Gazprom is ready to take on potential Russian and Australian rivals for Asia’s ballooning liquefied natural gas (LNG) market, its export head said after Russian President Vladimir Putin signaled an end to its exclusive right to export LNG.
Putin said Gazprom’s rivals such as Russian company Novatek, which is building an LNG plant on the Arctic Yamal Peninsula, would gradually be allowed to export LNG, a move seen by analysts as a first crack in Gazprom’s legally enshrined export monopoly.
Novatek has said that the rising costs for new Australian LNG capacity have led to Asian interest in its Arctic gas, even though this will have to be liquefied and shipped via the so-called Northern Sea Route accompanied by icebreakers.
Photo: AFP / GAZPROM
By contrast, state-controlled Gazprom has a project to liquefy gas at Vladivostok on the Pacific coast, much closer to Asian markets.
“If production and liquefaction on Yamal is competitive with Australian gas, then the Vladivostok plant or a European plant would be significantly more competitive,” Gazprom Export CEO Alexander Medvedev said in an interview.
“We will earn more money,” he said.
Medvedev said the granting of export rights to rivals would not hurt Gazprom, provided ground rules are established.

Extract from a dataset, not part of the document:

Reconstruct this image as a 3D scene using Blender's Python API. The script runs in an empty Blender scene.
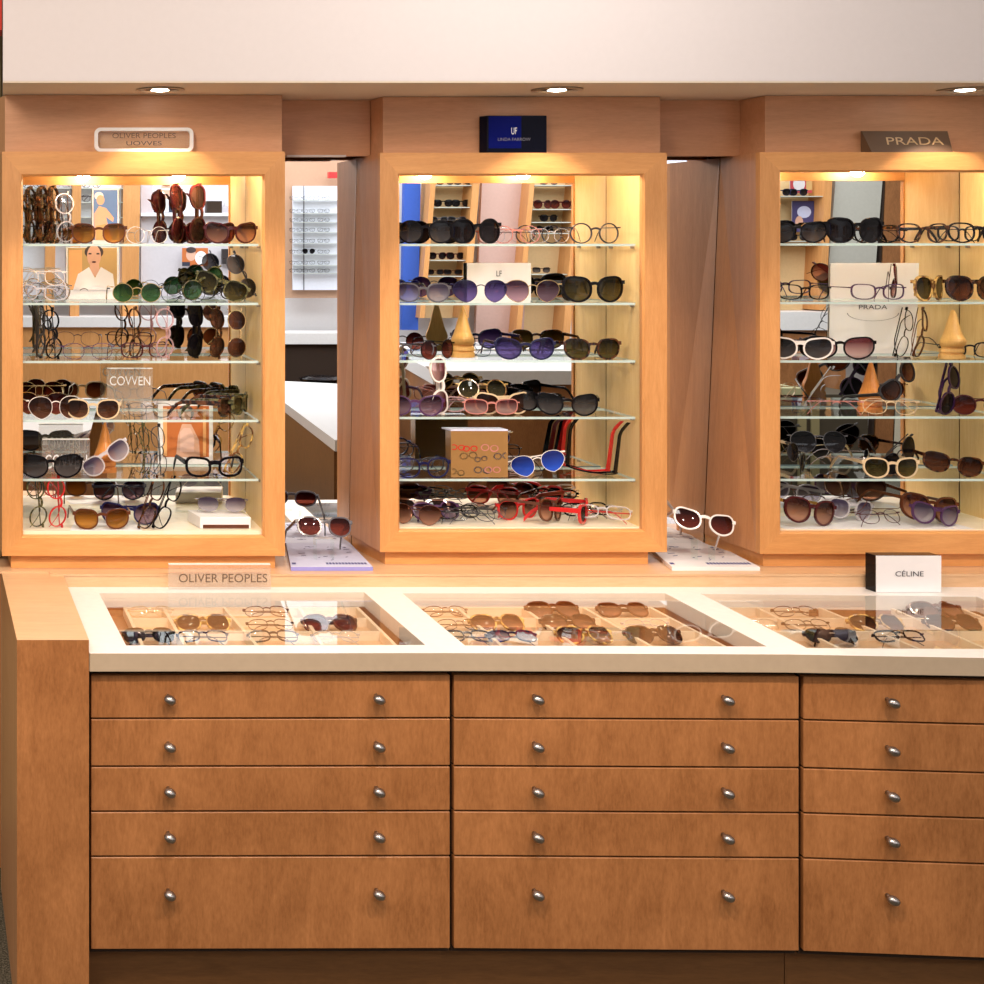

Putin has said a condition of liberalization is that non-Gazprom LNG should go only to the growing markets of Asia, not to Europe, where Gazprom earns most of its revenue.
“It would be a pretty strange thing for Russian gas to compete with Russian gas, although we are not afraid of competition and to compete with other suppliers,” Medvedev said.
“We need to figure out what kind of volumes will end up on the market. If we are talking about Yamal, its target market is southeast Asia,” he added.
He said exports of gas by pipeline would not be opened up to rivals.
“I don’t think it will even be discussed,” Medvedev said.
Medvedev played down prospects for a deal to deliver pipeline gas to China, adding that Gazprom CEO Alexei Miller’s assurances that a deal could be reached as early as September reflected hopes that “thinking makes it so.”
He said price, the main sticking point in 15 years of talks on a pipeline gas deal, remained an issue and that previous reports that an agreement had been reached on prepayment by the Chinese side were incorrect.
“When we agree the price we will agree prepayment,” he said.
He rejected suggestions that Western hub prices could serve as a benchmark for Chinese or other Asian gas deliveries.
Gazprom favors the regional oil-linked benchmark, the Japanese Crude Cocktail (JCC), the basis for deliveries to Asia from Sakhalin-2, Russia’s only functioning LNG plant, which is operated by Gazprom with partners Royal Dutch Shell and Mitsui.
Some analysts say the potential supply from US projects to liquefy natural gas from shale would make US spot pricing a potential benchmark for Asian supplies, but Medvedev rejected the suggestion.
“We don’t see any reason to deviate from the JCC,” he said.